Entre os problemas apontados por ele, está a delegação a lideranças particulares a atribuição de escolher a propriedade que será alvo de reforma agrária e quem será assentado.
Segundo o relator, essas lideranças particulares, em “conluio” com servidores do Incra, passaram a vender o “direito” de ser assentado com o pagamento de mensalidades a essas lideranças, além da venda irregular de lotes.
Outra fonte de renda para essas “quadrilhas”, de acordo com o relatório, tem sido a própria madeira extraída dos assentamentos. Para ele, a política da reforma agrária se transformou em uma “tragédia”.
Segundo Leitão, as invasões de propriedades rurais representam um “expediente ardiloso e que tangencia a guerra revolucionária”.
O deputado diz ainda que ao deixar de punir os invasores se cria um pretexto para “uma anacrônica ditadura militar com base nas envelhecidas ideias marxistas”.
ONGs
O relatório traz o argumento de que as demarcações devem ter como critério os locais de ocupação tradicional indígena. Segundo o texto, muitas vezes são apresentados “laudos fraudulentos, em conluio e confusão de interesses com antropólogos e ONGs, muitas vezes, respaldados, juridicamente, por segmentos do Ministério Público Federal”.

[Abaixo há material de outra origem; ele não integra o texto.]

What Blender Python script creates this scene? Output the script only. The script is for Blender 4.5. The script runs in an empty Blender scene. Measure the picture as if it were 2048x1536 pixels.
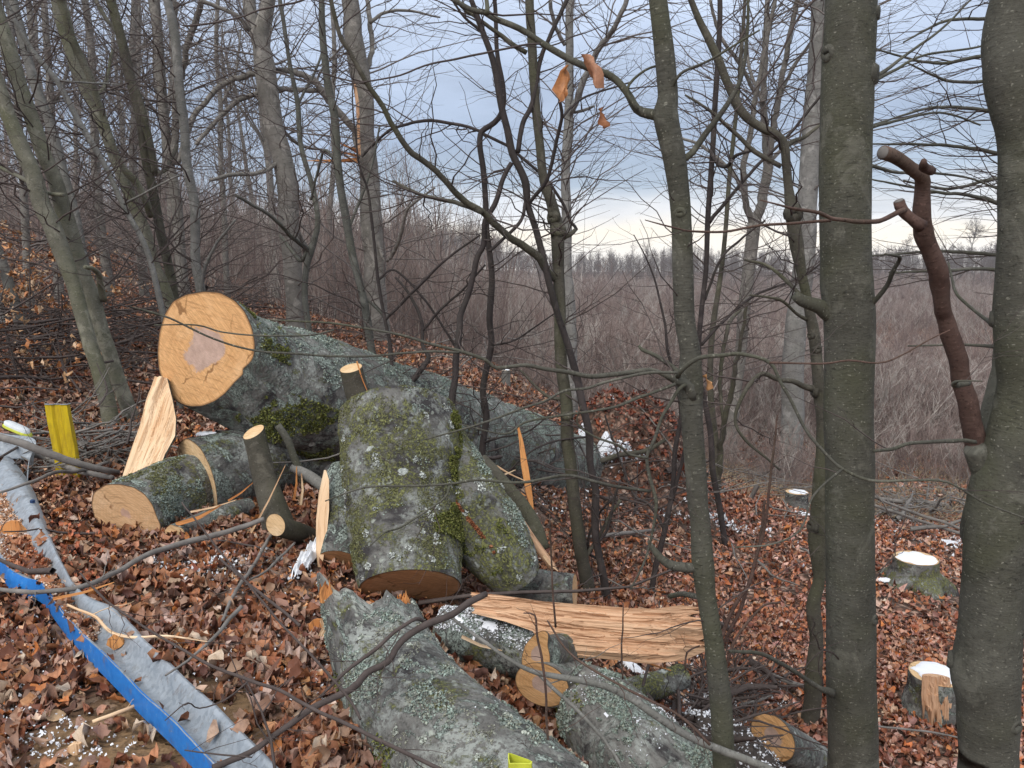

O relator ainda questiona a necessidade de se fazer mais demarcações de terras indígenas sob o argumento de que os problemas dos índios não se resumem à questão da terra e “grande parcela do território brasileiro já foi reservada para as populações indígenas”.
“De fato, os próprios dados oficiais colocam em xeque o afã demarcatório em detrimento de outras políticas em favor da dignidade indígena, corroborando o já afirmado”, escreveu.
Para embasar a sua tese, ele pondera que a população indígena do Brasil é composta por 817.963 índios, ocupando 117 milhões de hectares, que, segundo o parecer, representam 13,7% do território nacional.